Our 4K Future – What is REDRay?

REDRay is a new 4k+ delivery system which is likely to be unveiled at NAB in April. The REDRay project has been evolving rapidly over the past two years. The RED Digital Cinema Company, who is behind its development, has been keeping the REDRay cards close to the chest, although they have projected 4K images through working models over the past two years. I first saw 4K images projected on their 80-foot screen at RED Studios Hollywood in 2010. It was an eye-opening experience. They were some of the cleanest and brightest images which I had ever seen projected. The possibilities for deep focus photography rival the pioneering work of master cinematographer Gregg Toland in Citizen Kane. 4K will be the new 3D, as it invites the viewer deeply into the image in a way that even film cannot.

RED has had models of a REDRay box under glass at several of their events. Here is a short video demo of a prototype REDRay unit at last year’s NAB. But no one really knows yet what it is, how it may be evolving, or what its final incarnation will be. RED has maintained a careful radio silence, as the project has developed, but the closer we get to NAB 2012, the more they are beginning to drop hints about it.

So what is this new secret weapon in the 4K wars? Stuart English, the Workflow Wizard, has been dropping a few hints at

Here is what we can divine from the RED tea leaves:

The re-invention of broadcast systems is NOT the goal, necessarily. From Stuart: “we may never reach the “mostly all watching 4K” status, however IMHO the 4K business does not need to achieve that in order to be very viable for producers, advertisers and professional and consumer equipment manufacturers.” 4K delivery only needs to achieve a certain market penetration in order to be considered a raging success. Undoubtedly, RED has already set its sights on these target goals.

REDRay will support both network delivery and physical delivery. This is a huge development. From Stuart: “What’s clear is the majority of audio visual content already is, or will in future be, delivered “over the network” to IP connected players.” But RED is not abandoning delivery via physical media, despite the coming dominance of delivery through the cloud/network. REDRay will bridge both worlds, rather than try to displace or re-invent the broadcast system.

Apple made a huge gaffe by trying to force users of FCP-X to abandon broadcast systems and move to a virtual workflow. RED has no intention of totally abandoning broadcast standards. From Stuart: “wholesale re-tooling of the broadcast infrastructure to support 4K resolution broadcasts seems unlikely” but he goes on to add that the acquisition of 4K pipelines by broadcasters would be a smart supplemental move.

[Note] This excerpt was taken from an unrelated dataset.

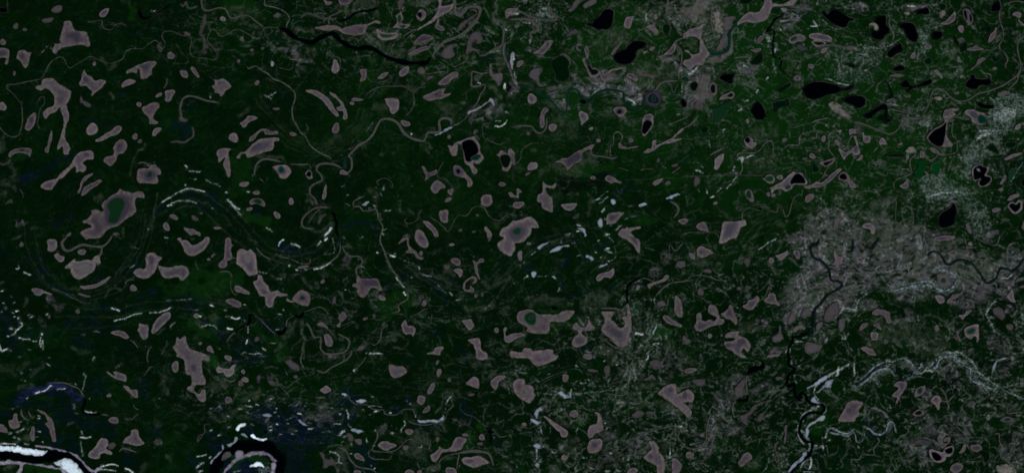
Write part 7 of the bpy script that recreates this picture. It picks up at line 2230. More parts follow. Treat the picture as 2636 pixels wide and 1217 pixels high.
b 4.56315 0.23;392,542 430,502 478,476 538,488 576,517 614,563 656,608
p 2.99339 0.36;379,602 398,547 440,506 488,491 533,501 573,530 609,569 651,617
b 4.75573 0.36;409,550 446,513 489,496 540,510 577,542 610,580 652,622
p 4.95631 0.25;421,548 456,520 497,512 538,527 575,558 607,594
b 3.75517 0.23;410,599 429,552 466,524 503,518 541,542 575,575 602,607 642,638
p 3.90291 0.36;419,597 439,553 473,531 507,535 542,556 568,585 599,615 644,646
b 3.58977 0.29;425,601 447,556 482,536 517,545 542,567 567,600 597,624
p 2.6779 0.27;62,658 120,734 221,773 312,745 373,660 399,560
b 4.77072 0.34;53,568 71,665 131,737 225,769 310,736 367,651
p 3.36619 0.26;61,580 79,667 138,739 227,765 309,724 364,644 389,554
b 5.19917 0.22;76,598 96,676 153,735 238,755 310,711 359,630
p 5.16687 0.25;90,604 109,682 165,737 241,751 310,708 361,625 377,551
b 4.93331 0.18;116,686 170,740 244,743 311,701 354,616 375,543
p 3.81517 0.24;126,692 180,743 251,739 314,689 353,612 370,541
b 5.40552 0.20;142,697 195,744 255,734 315,679 351,597 360,542
p 2.75894 0.23;962,600 1014,678 1082,733 1180,785 1262,767 1327,701 1402,650 1477,618 1542,648
b 4.7354 0.39;1023,678 1089,732 1189,780 1262,760 1330,691 1400,643 1479,615 1540,646
p 3.53937 0.31;1040,682 1110,733 1196,768 1267,742 1332,680 1402,638 1469,613
b 5.27372 0.28;1053,684 1124,732 1204,763 1272,728 1333,672 1400,629 1465,608
p 4.86583 0.31;1062,686 1135,737 1212,752 1279,723 1335,666 1400,630 1466,605
b 4.71983 0.36;1030,629 1082,689 1149,732 1222,743 1281,703 1341,658 1397,623 1456,603 1512,628
p 2.58207 0.24;1041,633 1091,690 1165,737 1229,739 1284,694 1340,647 1401,614 1457,603 1507,627
b 3.86736 0.36;1057,638 1111,689 1178,733 1239,731 1287,682 1346,640 1400,610 1447,600 1503,621
p 2.85672 0.29;618,622 677,658 758,682 837,652 873,588
b 4.99752 0.19;576,562 632,617 695,653 769,669 839,635 865,583
p 5.03327 0.24;642,614 702,653 775,657 841,624 861,574
b 3.37047 0.32;653,613 715,649 782,649 837,611 858,566
p 3.91607 0.25;621,559 667,611 725,646 789,637 839,594 855,555
b 4.22972 0.32;677,609 735,639 799,629 841,579
p 5.01873 0.21;690,330 758,386 852,398 929,347 961,290
p 4.29657 0.22;694,327 759,375 850,393 921,344 950,285
p 4.21712 0.24;699,323 761,375 845,386 916,341 948,287
p 4.05047 0.27;654,254 707,315 765,368 844,376 912,335 939,283
p 2.9424 0.22;666,251 711,314 769,363 844,370 909,332 938,279
p 4.75792 0.24;669,248 714,312 770,355 841,368 899,327 928,278
b 2.93767 0.25;47,736 131,757 249,787 379,769 519,763 641,787
p 2.6543 0.34;135,776 255,799 381,777 520,776 640,794
b 4.08718 0.31;135,800 264,811 388,789 522,787
p 3.89638 0.25;142,811 267,816 389,798 517,793
b 2.85259 0.33;146,832 272,828 398,811 521,810 639,825
p 2.71816 0.23;148,847 280,840 400,820 522,817 639,825
b 4.94791 0.62;19,991 59,950 117,936 181,946 214,1010
b 3.21398 0.44;68,962 120,944 173,962
b 2.79816 0.51;71,967 123,948 173,969
b 3.94443 0.35;75,975 125,958 166,978
b 3.1463 0.50;82,983 122,970 162,987 187,1032
p 3.09918 0.15;961,917 1079,962 1200,962
p 5.0661 0.25;1074,970 1195,971
p 4.73425 0.17;1070,986 1186,986
p 4.13817 0.19;958,975 1064,998 1182,997 1303,969
p 2.61625 0.22;960,992 1057,1009 1179,1014 1296,981
p 2.55472 0.18;1850,558 1962,522
p 5.26493 0.27;1709,576 1855,572 1964,532
p 5.10741 0.18;1720,594 1862,584 1968,547
p 5.04272 0.21;1730,603 1864,593 1976,555
p 4.78094 0.21;1869,606 1981,566 2080,513
p 5.07074 0.20;1749,640 1875,619 1983,578
p 4.21193 0.23;1758,646 1877,628 1989,591 2091,535
p 2.59925 0.18;1077,122 1153,161 1100,218
p 3.25509 0.26;1058,146 1127,174 1085,223 1025,257
p 2.71479 0.16;1027,176 1091,192 1066,233
p 2.76536 0.23;1054,211 1045,238 996,268
p 2.94817 0.29;1480,563 1528,598 1558,661 1520,701
b 3.13823 0.27;1467,570 1517,607 1544,665 1504,698
p 3.30836 0.21;1461,576 1504,618 1527,666 1493,702
b 4.41171 0.36;1451,581 1495,624 1513,668
p 5.07278 0.28;1482,627 1499,667 1473,701
w 9 .8;2062,1200 2086,1150 2062,1100 2082,1062 2112,1042 2096,1012 2108,988 2150,958 2190,934
w 8 .75;2215,988 2245,962 2278,944 2310,926 2342,936 2362,960 2402,932 2432,914 2466,906 2500,926 2522,960 2560,985 2600,1008 2640,1030
w 6 .6;2200,1000 2236,976 2270,958 2300,942
w 7 .6;2480,915 2510,945 2530,975 2570,995 2610,990 2640,970
w 6 .55;2020,830 2060,800 2110,770 2160,745 2220,735 2290,742 2350,728 2420,735 2455,710 2440,690
w 6 .5;2560,880 2590,900 2610,930 2636,950
w 6 .5;2540,800 2560,840 2590,860 2610,900
w 7 .6;1390,1010 1430,1015 1480,1010 1560,1005 1610,990 1630,940 1640,900 1670,870
w 5 .5;1380,1060 1400,1100 1390,1150 1385,1200
w 5 .5;1580,1217 1600,1160 1660,1120 1740,1100 1800,1060
p 5 .7;2040,600 2090,590 2150,600 2200,590 2260,610 2330,640 2420,650
p 5 .7;2060,700 2130,660 2210,660 2280,690 2360,660
p 6 .6;2100,720 2180,700 2260,720 2340,690 2420,700 2520,690 2600,680
w 70 .55;2575,290 2620,275
w 50 .5;2500,400 2540,360 2600,320
w 40 .5;2495,450 2515,410 2560,380
w 50 .5;2375,475 2420,470 2450,485
w 26 .55;2395,505 2440,497 2480,495
w 50 .45;2490,530 2520,560 2530,590
w 40 .4;2480,510 2500,525
w 50 .42;2150,130 2200,150 2240,140
w 40 .42;2170,190 2230,195
w 36 .42;2140,340 2170,370
w 26 .5;2340,80 2375,95 2380,130
w 30 .45;2040,650 2075,640 2080,680
w 40 .35;2030,770 2100,790
w 40 .4;2560,700 2620,650
w 36 .35;2460,700 2500,720
w 30 .4;1830,20 1850,60 1870,80
w 34 .4;1400,20 1410,50 1380,70
w 30 .4;1480,228 1530,235
w 26 .45;1620,255 1645,270
w 34 .4;2400,20 2380,50
p 60 .8;2100,640 2200,610 2300,640
p 60 .8;2350,690 2420,640 2480,700 2560,690
p 50 .7;2050,740 2120,770 2180,740
p 60 .6;2260,560 2330,590 2300,640
p 50 .7;1800,60 1860,100 1830,140
p 70 .6;1650,190 1720,200
p 50 .6;2260,860 2330,860 2400,900
w 4.2 0.7;30,764 33,764
w 4.9 1.0;71,809 73,810
w 4.1 1.1;35,781 39,780
w 4.6 0.7;104,932 109,930
w 4.8 0.8;78,901 82,901
w 4.1 1.2;122,936 130,939
w 4.7 0.9;74,951 79,953
w 4.1 0.7;37,848 41,847
w 4.6 0.8;60,979 66,979
w 4.8 0.8;87,755 94,758
w 4.6 0.8;46,919 52,918
w 4.4 0.8;8,794 14,796
w 4.2 1.1;121,809 125,807
w 4.5 0.9;124,916 126,917
w 4.2 0.8;19,896 27,899
w 4.3 0.9;24,846 29,844
w 4.6 1.2;1,750 8,748
w 4.2 0.7;74,845 82,842
w 4.1 1.0;7,780 10,781
w 4.5 1.1;75,817 83,813
w 4.7 0.9;53,977 56,976
w 4.4 0.9;28,846 33,847
w 4.4 0.9;4,801 7,800
w 4.2 1.2;34,818 38,819
w 4.1 0.9;52,956 59,957
w 4.3 0.9;12,790 20,793
w 4.9 0.8;79,1123 86,1125
w 4.8 0.7;92,1124 96,1123
w 4.3 1.1;107,1136 109,1137
w 4.8 1.0;44,1128 51,1131
w 4.3 0.7;87,1134 89,1133
w 4.4 1.0;98,1069 106,1071
w 4.9 1.1;99,1076 103,1076
w 4.2 0.9;62,1102 64,1101
w 4.9 1.2;97,1108 102,1107
w 4.8 0.9;46,1087 55,1084
w 4.7 0.7;791,1051 797,1049
w 4.7 0.9;576,1082 582,1084
w 4.5 1.2;767,1064 776,1065
w 4.3 0.8;693,1031 697,1032
w 4.1 1.1;587,1069 593,1068
w 4.8 1.0;541,1051 547,1051
w 4.3 1.2;706,1061 710,1060
w 4.8 1.1;740,1087 744,1088
w 4.8 0.9;721,1113 726,1113
w 4.7 0.7;620,1079 624,1081
w 4.6 0.8;586,1100 594,1098
w 4.3 0.9;794,1087 796,1088
w 4.9 1.2;659,1037 665,1039
w 4.3 0.8;805,1100 814,1102
w 4.2 0.8;855,1086 858,1087
w 4.5 1.1;693,1108 700,1106
w 4.4 0.9;760,1108 765,1106
w 4.7 1.0;613,1052 622,1053
w 4.5 0.8;850,1051 856,1050
w 4.7 1.0;712,1089 717,1089
w 4.6 1.0;589,1026 598,1030
w 4.8 1.1;639,1029 643,1028
w 4.1 0.8;788,1034 793,1033
w 4.5 0.7;792,1088 801,1088
w 4.2 0.8;618,1095 627,1092
w 4.3 1.1;559,1119 567,1117
w 4.9 0.9;749,1115 756,1117
w 4.4 1.1;540,1108 545,1106
w 4.5 1.0;694,1026 703,1024
w 4.1 0.9;711,1050 715,1049
w 4.3 0.7;864,1192 872,1188
w 4.1 0.9;877,1140 881,1138
w 4.7 0.9;967,1056 976,1059
w 4.6 0.9;885,1124 891,1122
w 4.4 0.8;957,1196 959,1196
w 4.6 1.1;988,1150 996,1148
w 4.1 1.0;872,1066 875,1065
w 4.1 0.9;939,1214 941,1214
w 4.2 0.9;941,1137 945,1136
w 4.9 1.1;950,1047 955,1046
w 4.1 0.7;870,1064 879,1062
w 4.6 1.1;964,1061 971,1060
w 4.7 0.9;904,1096 906,1096
w 4.5 1.1;869,1120 875,1120
w 4.7 1.2;965,1106 967,1105
w 4.7 0.9;901,1168 907,1168
w 4.5 1.0;953,1070 955,1070
w 4.3 1.0;961,1146 965,1146
w 4.8 1.1;965,1204 968,1203
w 4.2 0.8;956,1021 960,1021
w 4.3 1.2;1564,573 1568,575
w 4.1 1.1;1487,661 1494,659
w 4.6 1.1;1560,641 1566,639
w 4.4 0.7;1557,661 1560,662
w 4.5 1.1;1485,579 1493,583
w 4.3 0.9;1546,661 1550,659
w 4.7 1.1;1540,619 1545,618
w 4.4 0.9;1555,564 1559,563
w 4.9 1.1;1566,672 1571,673
w 4.4 0.7;1574,582 1583,581
w 4.9 0.9;1491,595 1496,596
w 4.3 1.2;1484,596 1488,597
w 4.8 0.7;991,592 998,588
w 4.5 1.0;1021,714 1023,714
w 4.1 0.8;889,505 896,502
w 4.1 0.9;990,672 997,672
w 4.5 0.8;921,667 924,667
w 4.9 1.0;1013,653 1020,652
w 4.1 1.0;983,590 991,591
w 4.2 0.7;945,756 951,754
w 4.3 1.0;992,542 998,540
w 4.1 1.1;889,742 891,743
w 4.8 1.1;988,654 991,653
w 4.1 1.1;930,685 936,687
w 4.6 0.7;931,613 937,610
w 4.5 0.8;958,505 966,504
w 4.2 1.2;1001,542 1008,540
w 4.7 0.7;881,481 887,479
w 4.9 0.7;974,588 977,587
w 4.9 0.9;891,524 899,528
w 4.2 1.0;475,475 477,475
w 4.5 1.0;381,428 387,427
w 4.8 0.8;649,450 655,449
w 4.4 0.8;515,550 521,550
w 4.6 0.8;544,534 551,535
w 4.9 0.9;424,611 431,613
w 4.4 1.1;461,493 465,494
w 4.5 0.7;471,586 474,586
w 4.9 0.8;381,593 388,590
w 4.8 1.2;636,494 641,495
w 4.3 0.7;646,840 648,840
w 4.9 0.8;560,899 568,898
w 4.6 0.9;634,841 637,842
w 4.7 1.0;711,848 720,848
w 4.1 0.7;578,798 583,798
w 4.7 0.9;580,795 584,794
w 4.2 1.1;693,886 702,885
w 4.8 0.9;628,825 630,825
w 4.7 0.8;703,885 709,885
w 4.4 1.0;627,784 633,786
w 4.8 0.9;715,807 723,807
w 4.7 1.1;728,794 730,795
w 4.6 0.8;1502,1140 1505,1139
w 4.8 1.1;1520,1201 1529,1205
w 4.6 1.0;1585,1208 1593,1211
w 4.7 0.8;1593,1200 1595,1202
w 4.1 0.9;1541,975 1544,975
w 4.4 1.1;1558,1089 1560,1089
w 4.5 1.1;1420,1162 1426,1164
w 4.4 0.8;1553,930 1560,927
w 4.1 1.1;1587,938 1590,939
w 4.6 0.9;1513,976 1518,979
w 4.6 1.0;1529,1091 1537,1093
w 4.6 1.2;1561,1103 1564,1102
w 4.1 0.9;1394,1151 1401,1148
w 4.2 1.1;1480,940 1487,943
w 4.7 1.2;1568,1164 1573,1165
w 4.9 0.9;1407,962 1413,961
'''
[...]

REDRay compression will push 4K images through existing pipelines with relative ease, eliminating the need for hard media. From Stuart: “Your 50GB Blu-ray disk payload you referenced is more like 16GB on RED RAY.” The goal with REDRay is tighter compression with no visual loss.

The hints we have for a coming 4K delivery system are tantalizing. And one thing is for certain. 4K acquisition is here and has been here for five years now. It is time for a reasonably priced, uncompromised delivery system to match what these cameras can do. It will be an interesting NAB 2012.